PECR is merely a directive. It's not law, it's not enforceable.
What does the R in PECR and GDPR stand for, and why do you think these are different?

PECR is the implementation of http://eur-lex.europa.eu/legal-content/EN/ALL/?uri=CELEX:320... which is European law.

There are a number of regulatory actions available to eg ICO if companies are violating PECR.

https://ico.org.uk/about-the-ico/what-we-do/taking-action-pr...

> There are a number of tools available to the Information Commissioner’s Office for taking action to change the behaviour of anyone who breaches the Privacy and Electronic Communications Regulations (PECR). They include criminal prosecution, non-criminal enforcement and audit. The Information Commissioner also has the power to serve a monetary penalty notice imposing a fine of up to £500,000.

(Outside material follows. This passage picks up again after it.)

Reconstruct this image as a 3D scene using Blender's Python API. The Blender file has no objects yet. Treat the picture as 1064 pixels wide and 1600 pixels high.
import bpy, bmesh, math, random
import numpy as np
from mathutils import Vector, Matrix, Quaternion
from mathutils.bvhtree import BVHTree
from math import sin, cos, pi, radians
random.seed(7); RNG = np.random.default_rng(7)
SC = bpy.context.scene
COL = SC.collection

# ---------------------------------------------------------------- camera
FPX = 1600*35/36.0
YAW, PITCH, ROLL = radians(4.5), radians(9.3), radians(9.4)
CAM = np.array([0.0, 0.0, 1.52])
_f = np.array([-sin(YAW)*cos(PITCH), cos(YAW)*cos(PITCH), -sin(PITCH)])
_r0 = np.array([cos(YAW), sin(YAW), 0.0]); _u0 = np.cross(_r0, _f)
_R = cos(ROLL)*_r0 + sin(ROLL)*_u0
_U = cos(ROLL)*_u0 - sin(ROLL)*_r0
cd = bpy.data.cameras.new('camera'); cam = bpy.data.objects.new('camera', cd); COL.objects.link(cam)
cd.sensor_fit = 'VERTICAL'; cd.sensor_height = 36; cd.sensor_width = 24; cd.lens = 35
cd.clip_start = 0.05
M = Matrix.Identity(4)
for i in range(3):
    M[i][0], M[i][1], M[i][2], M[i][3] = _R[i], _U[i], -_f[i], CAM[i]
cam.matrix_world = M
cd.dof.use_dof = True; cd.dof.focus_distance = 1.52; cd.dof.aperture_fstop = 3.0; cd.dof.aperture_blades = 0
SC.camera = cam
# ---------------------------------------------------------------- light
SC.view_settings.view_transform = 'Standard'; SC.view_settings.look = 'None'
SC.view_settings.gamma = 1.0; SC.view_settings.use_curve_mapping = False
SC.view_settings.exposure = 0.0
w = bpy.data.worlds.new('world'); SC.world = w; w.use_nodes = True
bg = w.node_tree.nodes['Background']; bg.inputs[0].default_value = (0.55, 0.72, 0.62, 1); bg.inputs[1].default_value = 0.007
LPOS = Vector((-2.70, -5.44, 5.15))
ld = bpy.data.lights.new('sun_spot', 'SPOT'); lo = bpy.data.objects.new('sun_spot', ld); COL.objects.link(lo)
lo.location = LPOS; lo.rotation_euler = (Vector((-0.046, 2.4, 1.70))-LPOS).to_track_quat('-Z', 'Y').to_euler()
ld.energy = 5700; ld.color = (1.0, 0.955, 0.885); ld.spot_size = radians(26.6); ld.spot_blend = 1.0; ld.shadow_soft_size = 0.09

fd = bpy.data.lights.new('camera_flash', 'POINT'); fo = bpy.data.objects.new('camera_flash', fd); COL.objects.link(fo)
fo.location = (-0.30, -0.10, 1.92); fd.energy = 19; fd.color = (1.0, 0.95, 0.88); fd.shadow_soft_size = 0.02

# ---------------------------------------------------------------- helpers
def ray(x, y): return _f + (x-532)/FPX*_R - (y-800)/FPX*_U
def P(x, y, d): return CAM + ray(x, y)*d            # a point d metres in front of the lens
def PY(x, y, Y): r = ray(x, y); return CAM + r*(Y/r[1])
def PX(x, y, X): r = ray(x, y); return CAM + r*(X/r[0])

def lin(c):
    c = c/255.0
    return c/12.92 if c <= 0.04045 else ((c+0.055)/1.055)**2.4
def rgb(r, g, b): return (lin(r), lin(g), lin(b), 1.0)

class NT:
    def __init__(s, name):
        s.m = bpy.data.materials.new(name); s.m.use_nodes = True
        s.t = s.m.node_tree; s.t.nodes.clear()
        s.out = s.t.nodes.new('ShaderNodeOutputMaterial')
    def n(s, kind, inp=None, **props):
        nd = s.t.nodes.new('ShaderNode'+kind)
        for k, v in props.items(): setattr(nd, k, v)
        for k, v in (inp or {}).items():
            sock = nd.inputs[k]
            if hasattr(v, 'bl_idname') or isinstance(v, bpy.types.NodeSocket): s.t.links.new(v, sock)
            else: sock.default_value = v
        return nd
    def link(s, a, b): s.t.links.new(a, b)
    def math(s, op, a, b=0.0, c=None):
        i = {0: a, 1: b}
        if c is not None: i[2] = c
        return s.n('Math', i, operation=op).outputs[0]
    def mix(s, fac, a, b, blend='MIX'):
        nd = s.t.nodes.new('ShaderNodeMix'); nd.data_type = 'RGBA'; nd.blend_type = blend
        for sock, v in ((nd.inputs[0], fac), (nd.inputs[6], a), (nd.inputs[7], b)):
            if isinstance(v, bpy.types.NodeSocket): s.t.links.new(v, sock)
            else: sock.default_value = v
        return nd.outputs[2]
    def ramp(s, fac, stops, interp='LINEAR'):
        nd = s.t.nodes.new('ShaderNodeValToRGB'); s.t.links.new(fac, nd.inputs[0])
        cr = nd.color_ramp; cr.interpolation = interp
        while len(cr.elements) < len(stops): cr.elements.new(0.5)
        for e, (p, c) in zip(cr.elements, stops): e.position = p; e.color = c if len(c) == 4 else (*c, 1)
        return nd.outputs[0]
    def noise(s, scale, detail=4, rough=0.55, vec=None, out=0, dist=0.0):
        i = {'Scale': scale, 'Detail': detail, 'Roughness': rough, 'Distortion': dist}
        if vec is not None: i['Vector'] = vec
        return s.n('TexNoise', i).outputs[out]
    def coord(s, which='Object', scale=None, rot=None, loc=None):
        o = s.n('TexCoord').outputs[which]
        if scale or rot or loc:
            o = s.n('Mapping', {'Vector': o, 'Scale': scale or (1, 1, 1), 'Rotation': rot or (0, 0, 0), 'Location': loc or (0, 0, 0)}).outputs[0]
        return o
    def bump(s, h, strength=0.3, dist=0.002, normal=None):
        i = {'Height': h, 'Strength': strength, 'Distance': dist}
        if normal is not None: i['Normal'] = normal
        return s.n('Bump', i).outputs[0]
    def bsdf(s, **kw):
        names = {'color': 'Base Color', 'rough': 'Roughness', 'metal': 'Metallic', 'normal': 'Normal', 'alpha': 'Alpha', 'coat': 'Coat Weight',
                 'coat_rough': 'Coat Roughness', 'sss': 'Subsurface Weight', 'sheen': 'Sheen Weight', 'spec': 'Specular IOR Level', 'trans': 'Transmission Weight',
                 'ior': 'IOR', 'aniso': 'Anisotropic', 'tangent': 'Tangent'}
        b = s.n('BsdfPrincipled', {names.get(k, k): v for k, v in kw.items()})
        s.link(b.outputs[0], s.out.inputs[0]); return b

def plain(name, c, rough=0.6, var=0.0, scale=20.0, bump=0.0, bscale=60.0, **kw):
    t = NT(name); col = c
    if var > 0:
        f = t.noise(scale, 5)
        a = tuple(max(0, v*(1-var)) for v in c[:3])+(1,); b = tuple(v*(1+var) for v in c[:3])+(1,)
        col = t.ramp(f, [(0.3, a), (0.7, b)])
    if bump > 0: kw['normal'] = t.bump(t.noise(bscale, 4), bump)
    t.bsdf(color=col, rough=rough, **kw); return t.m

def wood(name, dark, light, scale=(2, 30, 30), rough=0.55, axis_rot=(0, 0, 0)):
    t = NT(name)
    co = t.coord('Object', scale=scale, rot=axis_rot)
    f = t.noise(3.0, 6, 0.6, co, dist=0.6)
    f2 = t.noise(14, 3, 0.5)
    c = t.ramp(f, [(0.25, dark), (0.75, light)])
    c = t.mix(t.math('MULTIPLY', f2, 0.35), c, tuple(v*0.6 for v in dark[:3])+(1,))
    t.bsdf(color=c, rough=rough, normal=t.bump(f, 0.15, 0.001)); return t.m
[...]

> These powers are not mutually exclusive. We will use them in combination where justified by the circumstances.

I'd agree that the lack of enforcement of PECR certainly makes it feel like just a suggestion.

> I'd agree that the lack of enforcement of PECR certainly makes it feel like just a suggestion.

If it's not enforced, then what was its point?

I think it's best to think of the GDPR as its replacement, rather than thinking of them side by side, to be honest.

Wired getting something wrong is... believable.